The Orb Data Remote Patching solution has several advantages:

  1. Security – all the required security fixes will be installed as needed without you having to monitor for their release or analyse whether they should be applied. System breaches and data loss can mean legal liability, substantial regulatory fines, and damage to an organisation’s reputation.
  2. Cost – Often customers may find a large-scale patching exercise daunting and use a consultancy company or project manager to run the project. Our approach not only removes all consultancy costs but frees up your own internal resource to concentrate on their normal activities.
  3. Functionality – Having a regular patching cycle will allow you to benefit from access to new functions and features. In some cases, it may also fix bugs that will enhance the functionality. This benefits both you as the customer and us as an IBM partner as the proper use of the tools will cement use of IBM solutions by introducing new features and functions which hopefully in turn will return the ROI you originally bought the products to achieve.
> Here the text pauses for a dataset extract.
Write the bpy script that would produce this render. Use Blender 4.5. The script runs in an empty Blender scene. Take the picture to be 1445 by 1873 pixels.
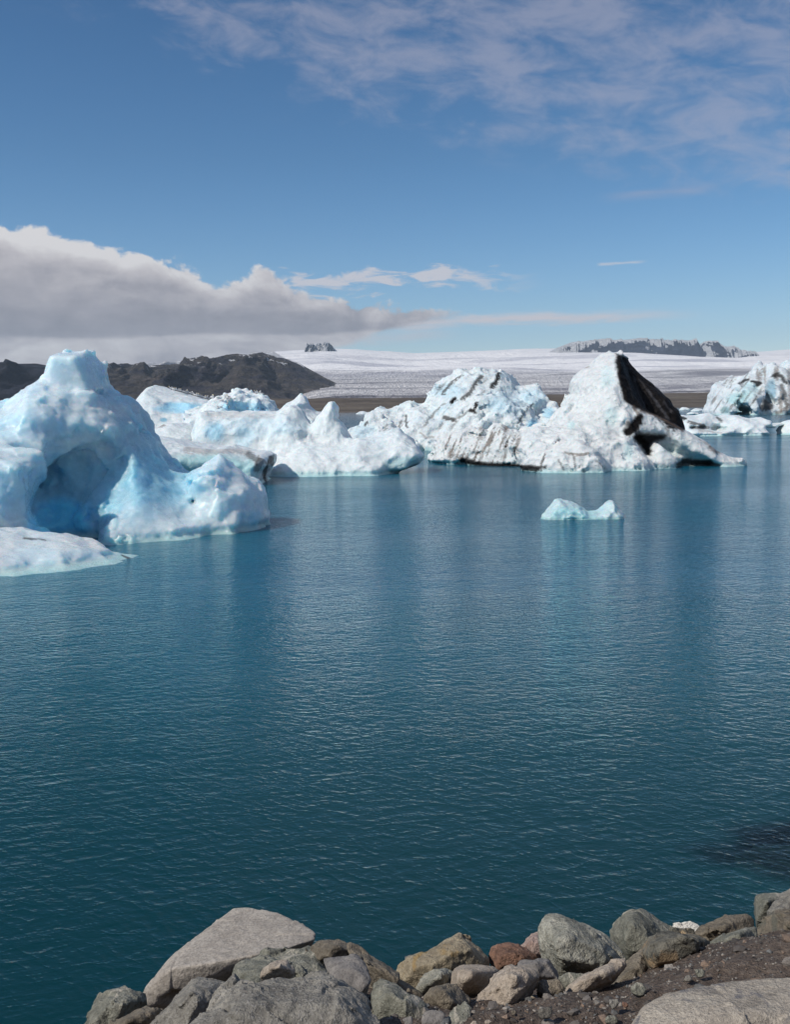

  4. Process – The Orb Data process of researching, testing and installing available patches to production systems and applications is a documented procedure meaning that you are not having to invent your own process. As Orb Data patches environments for multiple customers we can adapt and improve already proven plans which have been executed on other environments we manage.
  5. Quality – Our patching service is overseen by a consultant and customer engagement manager to ensure that the quality of our service is maintained at all times.
  6. Vendor Management – Orb Data will deal with all the vendor interaction around the patching process be it checking product compatibility or raising a IBM Case (PMR) if we find an issue with a new release during our testing.